------ INFORMATION SUPPLIED
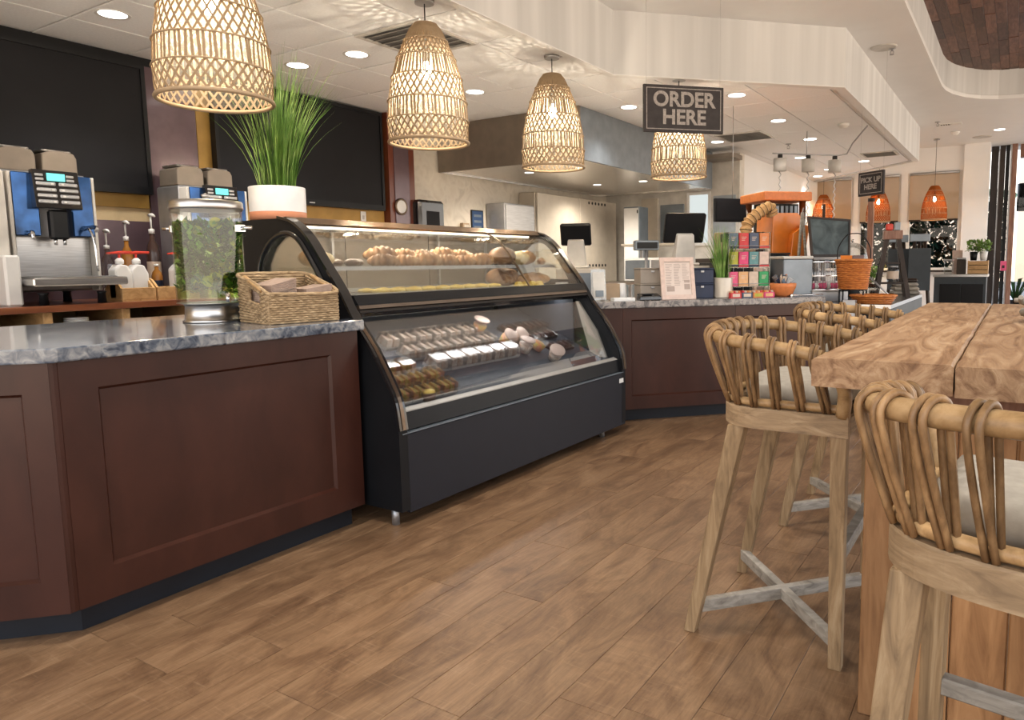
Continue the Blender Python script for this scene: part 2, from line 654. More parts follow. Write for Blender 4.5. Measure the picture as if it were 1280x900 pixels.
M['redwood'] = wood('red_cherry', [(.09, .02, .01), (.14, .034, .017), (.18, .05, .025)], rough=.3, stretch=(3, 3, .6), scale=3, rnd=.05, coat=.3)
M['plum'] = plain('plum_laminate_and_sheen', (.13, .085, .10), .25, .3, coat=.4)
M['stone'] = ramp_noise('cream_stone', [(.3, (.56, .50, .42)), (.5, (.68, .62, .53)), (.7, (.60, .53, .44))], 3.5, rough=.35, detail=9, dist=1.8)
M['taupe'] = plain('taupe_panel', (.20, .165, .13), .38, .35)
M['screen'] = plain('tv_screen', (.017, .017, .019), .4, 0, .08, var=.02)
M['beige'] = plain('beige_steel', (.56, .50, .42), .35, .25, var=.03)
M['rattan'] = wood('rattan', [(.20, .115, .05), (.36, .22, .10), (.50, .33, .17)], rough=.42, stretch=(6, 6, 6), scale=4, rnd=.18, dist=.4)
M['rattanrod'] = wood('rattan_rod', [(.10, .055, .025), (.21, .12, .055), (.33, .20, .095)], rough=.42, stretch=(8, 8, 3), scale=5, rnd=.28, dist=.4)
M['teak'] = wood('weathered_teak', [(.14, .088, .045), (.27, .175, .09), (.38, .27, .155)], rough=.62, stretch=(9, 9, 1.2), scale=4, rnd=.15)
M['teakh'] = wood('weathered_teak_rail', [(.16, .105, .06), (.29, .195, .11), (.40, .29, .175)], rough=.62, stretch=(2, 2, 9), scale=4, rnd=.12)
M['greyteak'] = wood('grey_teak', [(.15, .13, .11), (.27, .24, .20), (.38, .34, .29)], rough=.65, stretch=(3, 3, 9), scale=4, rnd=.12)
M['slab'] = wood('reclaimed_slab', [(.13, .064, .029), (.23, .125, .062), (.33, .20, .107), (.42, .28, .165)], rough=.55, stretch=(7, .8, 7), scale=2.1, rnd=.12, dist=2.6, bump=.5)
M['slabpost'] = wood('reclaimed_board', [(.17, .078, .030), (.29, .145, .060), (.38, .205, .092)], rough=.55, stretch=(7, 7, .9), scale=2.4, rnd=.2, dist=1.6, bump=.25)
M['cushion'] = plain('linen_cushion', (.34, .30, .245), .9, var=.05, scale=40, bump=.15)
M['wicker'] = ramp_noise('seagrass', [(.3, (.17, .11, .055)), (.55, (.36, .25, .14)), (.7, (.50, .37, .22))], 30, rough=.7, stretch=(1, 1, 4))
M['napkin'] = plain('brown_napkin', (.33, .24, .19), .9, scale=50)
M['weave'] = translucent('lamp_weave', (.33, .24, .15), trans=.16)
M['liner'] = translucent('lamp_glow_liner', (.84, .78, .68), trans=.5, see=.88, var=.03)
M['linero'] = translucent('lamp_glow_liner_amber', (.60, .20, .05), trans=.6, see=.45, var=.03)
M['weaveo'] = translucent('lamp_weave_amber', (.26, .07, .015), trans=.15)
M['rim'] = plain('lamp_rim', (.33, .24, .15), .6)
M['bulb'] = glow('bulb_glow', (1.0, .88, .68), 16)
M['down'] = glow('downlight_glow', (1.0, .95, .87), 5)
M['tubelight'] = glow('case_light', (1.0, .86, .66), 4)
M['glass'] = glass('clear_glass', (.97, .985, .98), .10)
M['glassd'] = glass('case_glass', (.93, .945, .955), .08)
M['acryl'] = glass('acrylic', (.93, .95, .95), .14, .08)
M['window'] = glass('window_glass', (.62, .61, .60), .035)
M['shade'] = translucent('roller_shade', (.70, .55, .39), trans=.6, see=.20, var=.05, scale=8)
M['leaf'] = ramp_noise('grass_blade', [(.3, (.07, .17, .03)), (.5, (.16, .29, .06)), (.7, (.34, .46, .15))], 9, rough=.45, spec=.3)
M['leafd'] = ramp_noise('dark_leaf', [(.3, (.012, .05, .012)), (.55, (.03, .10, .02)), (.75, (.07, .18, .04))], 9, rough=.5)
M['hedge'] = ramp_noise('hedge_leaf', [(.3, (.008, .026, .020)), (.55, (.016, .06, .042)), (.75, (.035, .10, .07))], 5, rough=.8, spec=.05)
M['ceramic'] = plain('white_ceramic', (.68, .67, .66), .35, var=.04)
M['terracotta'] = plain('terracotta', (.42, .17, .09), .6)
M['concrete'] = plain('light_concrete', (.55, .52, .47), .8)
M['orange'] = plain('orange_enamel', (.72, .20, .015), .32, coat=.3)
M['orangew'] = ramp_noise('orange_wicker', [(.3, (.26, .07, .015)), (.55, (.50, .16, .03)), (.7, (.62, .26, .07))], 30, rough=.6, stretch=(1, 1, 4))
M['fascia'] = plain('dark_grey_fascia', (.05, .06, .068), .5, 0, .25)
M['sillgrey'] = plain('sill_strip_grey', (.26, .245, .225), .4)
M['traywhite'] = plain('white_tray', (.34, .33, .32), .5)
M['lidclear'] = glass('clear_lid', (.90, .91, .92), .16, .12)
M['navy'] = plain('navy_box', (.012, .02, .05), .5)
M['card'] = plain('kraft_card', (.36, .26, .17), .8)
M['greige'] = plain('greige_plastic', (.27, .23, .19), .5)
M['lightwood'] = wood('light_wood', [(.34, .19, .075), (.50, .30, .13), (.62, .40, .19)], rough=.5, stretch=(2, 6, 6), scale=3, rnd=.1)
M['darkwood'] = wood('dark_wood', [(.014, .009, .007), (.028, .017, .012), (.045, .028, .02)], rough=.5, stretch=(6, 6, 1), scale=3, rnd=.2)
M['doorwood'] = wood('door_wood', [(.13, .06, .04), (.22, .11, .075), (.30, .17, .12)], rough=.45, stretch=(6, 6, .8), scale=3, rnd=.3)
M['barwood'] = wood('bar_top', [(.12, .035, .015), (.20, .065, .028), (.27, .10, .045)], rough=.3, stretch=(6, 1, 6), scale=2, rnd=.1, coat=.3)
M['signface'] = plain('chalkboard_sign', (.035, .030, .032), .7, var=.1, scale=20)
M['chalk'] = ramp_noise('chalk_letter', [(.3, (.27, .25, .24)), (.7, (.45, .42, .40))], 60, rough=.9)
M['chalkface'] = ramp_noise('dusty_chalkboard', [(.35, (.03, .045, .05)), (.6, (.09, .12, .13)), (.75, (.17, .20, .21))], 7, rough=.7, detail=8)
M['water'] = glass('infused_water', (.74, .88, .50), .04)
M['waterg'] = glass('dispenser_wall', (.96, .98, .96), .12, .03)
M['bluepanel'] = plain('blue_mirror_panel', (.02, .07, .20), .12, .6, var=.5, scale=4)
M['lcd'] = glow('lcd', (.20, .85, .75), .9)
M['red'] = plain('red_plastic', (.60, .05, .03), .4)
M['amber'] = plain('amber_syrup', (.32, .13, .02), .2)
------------
EXERCISE REQUIREMENTS: Reproduce the whole listing exactly, but not the images in it.

EXPECTED ANSWER:
Continue the Blender Python script for this scene: part 2, from line 654. More parts follow. Write for Blender 4.5. Measure the picture as if it were 1280x900 pixels.
M['redwood'] = wood('red_cherry', [(.09, .02, .01), (.14, .034, .017), (.18, .05, .025)], rough=.3, stretch=(3, 3, .6), scale=3, rnd=.05, coat=.3)
M['plum'] = plain('plum_laminate_and_sheen', (.13, .085, .10), .25, .3, coat=.4)
M['stone'] = ramp_noise('cream_stone', [(.3, (.56, .50, .42)), (.5, (.68, .62, .53)), (.7, (.60, .53, .44))], 3.5, rough=.35, detail=9, dist=1.8)
M['taupe'] = plain('taupe_panel', (.20, .165, .13), .38, .35)
M['screen'] = plain('tv_screen', (.017, .017, .019), .4, 0, .08, var=.02)
M['beige'] = plain('beige_steel', (.56, .50, .42), .35, .25, var=.03)
M['rattan'] = wood('rattan', [(.20, .115, .05), (.36, .22, .10), (.50, .33, .17)], rough=.42, stretch=(6, 6, 6), scale=4, rnd=.18, dist=.4)
M['rattanrod'] = wood('rattan_rod', [(.10, .055, .025), (.21, .12, .055), (.33, .20, .095)], rough=.42, stretch=(8, 8, 3), scale=5, rnd=.28, dist=.4)
M['teak'] = wood('weathered_teak', [(.14, .088, .045), (.27, .175, .09), (.38, .27, .155)], rough=.62, stretch=(9, 9, 1.2), scale=4, rnd=.15)
M['teakh'] = wood('weathered_teak_rail', [(.16, .105, .06), (.29, .195, .11), (.40, .29, .175)], rough=.62, stretch=(2, 2, 9), scale=4, rnd=.12)
M['greyteak'] = wood('grey_teak', [(.15, .13, .11), (.27, .24, .20), (.38, .34, .29)], rough=.65, stretch=(3, 3, 9), scale=4, rnd=.12)
M['slab'] = wood('reclaimed_slab', [(.13, .064, .029), (.23, .125, .062), (.33, .20, .107), (.42, .28, .165)], rough=.55, stretch=(7, .8, 7), scale=2.1, rnd=.12, dist=2.6, bump=.5)
M['slabpost'] = wood('reclaimed_board', [(.17, .078, .030), (.29, .145, .060), (.38, .205, .092)], rough=.55, stretch=(7, 7, .9), scale=2.4, rnd=.2, dist=1.6, bump=.25)
M['cushion'] = plain('linen_cushion', (.34, .30, .245), .9, var=.05, scale=40, bump=.15)
M['wicker'] = ramp_noise('seagrass', [(.3, (.17, .11, .055)), (.55, (.36, .25, .14)), (.7, (.50, .37, .22))], 30, rough=.7, stretch=(1, 1, 4))
M['napkin'] = plain('brown_napkin', (.33, .24, .19), .9, scale=50)
M['weave'] = translucent('lamp_weave', (.33, .24, .15), trans=.16)
M['liner'] = translucent('lamp_glow_liner', (.84, .78, .68), trans=.5, see=.88, var=.03)
M['linero'] = translucent('lamp_glow_liner_amber', (.60, .20, .05), trans=.6, see=.45, var=.03)
M['weaveo'] = translucent('lamp_weave_amber', (.26, .07, .015), trans=.15)
M['rim'] = plain('lamp_rim', (.33, .24, .15), .6)
M['bulb'] = glow('bulb_glow', (1.0, .88, .68), 16)
M['down'] = glow('downlight_glow', (1.0, .95, .87), 5)
M['tubelight'] = glow('case_light', (1.0, .86, .66), 4)
M['glass'] = glass('clear_glass', (.97, .985, .98), .10)
M['glassd'] = glass('case_glass', (.93, .945, .955), .08)
M['acryl'] = glass('acrylic', (.93, .95, .95), .14, .08)
M['window'] = glass('window_glass', (.62, .61, .60), .035)
M['shade'] = translucent('roller_shade', (.70, .55, .39), trans=.6, see=.20, var=.05, scale=8)
M['leaf'] = ramp_noise('grass_blade', [(.3, (.07, .17, .03)), (.5, (.16, .29, .06)), (.7, (.34, .46, .15))], 9, rough=.45, spec=.3)
M['leafd'] = ramp_noise('dark_leaf', [(.3, (.012, .05, .012)), (.55, (.03, .10, .02)), (.75, (.07, .18, .04))], 9, rough=.5)
M['hedge'] = ramp_noise('hedge_leaf', [(.3, (.008, .026, .020)), (.55, (.016, .06, .042)), (.75, (.035, .10, .07))], 5, rough=.8, spec=.05)
M['ceramic'] = plain('white_ceramic', (.68, .67, .66), .35, var=.04)
M['terracotta'] = plain('terracotta', (.42, .17, .09), .6)
M['concrete'] = plain('light_concrete', (.55, .52, .47), .8)
M['orange'] = plain('orange_enamel', (.72, .20, .015), .32, coat=.3)
M['orangew'] = ramp_noise('orange_wicker', [(.3, (.26, .07, .015)), (.55, (.50, .16, .03)), (.7, (.62, .26, .07))], 30, rough=.6, stretch=(1, 1, 4))
M['fascia'] = plain('dark_grey_fascia', (.05, .06, .068), .5, 0, .25)
M['sillgrey'] = plain('sill_strip_grey', (.26, .245, .225), .4)
M['traywhite'] = plain('white_tray', (.34, .33, .32), .5)
M['lidclear'] = glass('clear_lid', (.90, .91, .92), .16, .12)
M['navy'] = plain('navy_box', (.012, .02, .05), .5)
M['card'] = plain('kraft_card', (.36, .26, .17), .8)
M['greige'] = plain('greige_plastic', (.27, .23, .19), .5)
M['lightwood'] = wood('light_wood', [(.34, .19, .075), (.50, .30, .13), (.62, .40, .19)], rough=.5, stretch=(2, 6, 6), scale=3, rnd=.1)
M['darkwood'] = wood('dark_wood', [(.014, .009, .007), (.028, .017, .012), (.045, .028, .02)], rough=.5, stretch=(6, 6, 1), scale=3, rnd=.2)
M['doorwood'] = wood('door_wood', [(.13, .06, .04), (.22, .11, .075), (.30, .17, .12)], rough=.45, stretch=(6, 6, .8), scale=3, rnd=.3)
M['barwood'] = wood('bar_top', [(.12, .035, .015), (.20, .065, .028), (.27, .10, .045)], rough=.3, stretch=(6, 1, 6), scale=2, rnd=.1, coat=.3)
M['signface'] = plain('chalkboard_sign', (.035, .030, .032), .7, var=.1, scale=20)
M['chalk'] = ramp_noise('chalk_letter', [(.3, (.27, .25, .24)), (.7, (.45, .42, .40))], 60, rough=.9)
M['chalkface'] = ramp_noise('dusty_chalkboard', [(.35, (.03, .045, .05)), (.6, (.09, .12, .13)), (.75, (.17, .20, .21))], 7, rough=.7, detail=8)
M['water'] = glass('infused_water', (.74, .88, .50), .04)
M['waterg'] = glass('dispenser_wall', (.96, .98, .96), .12, .03)
M['bluepanel'] = plain('blue_mirror_panel', (.02, .07, .20), .12, .6, var=.5, scale=4)
M['lcd'] = glow('lcd', (.20, .85, .75), .9)
M['red'] = plain('red_plastic', (.60, .05, .03), .4)
M['amber'] = plain('amber_syrup', (.32, .13, .02), .2)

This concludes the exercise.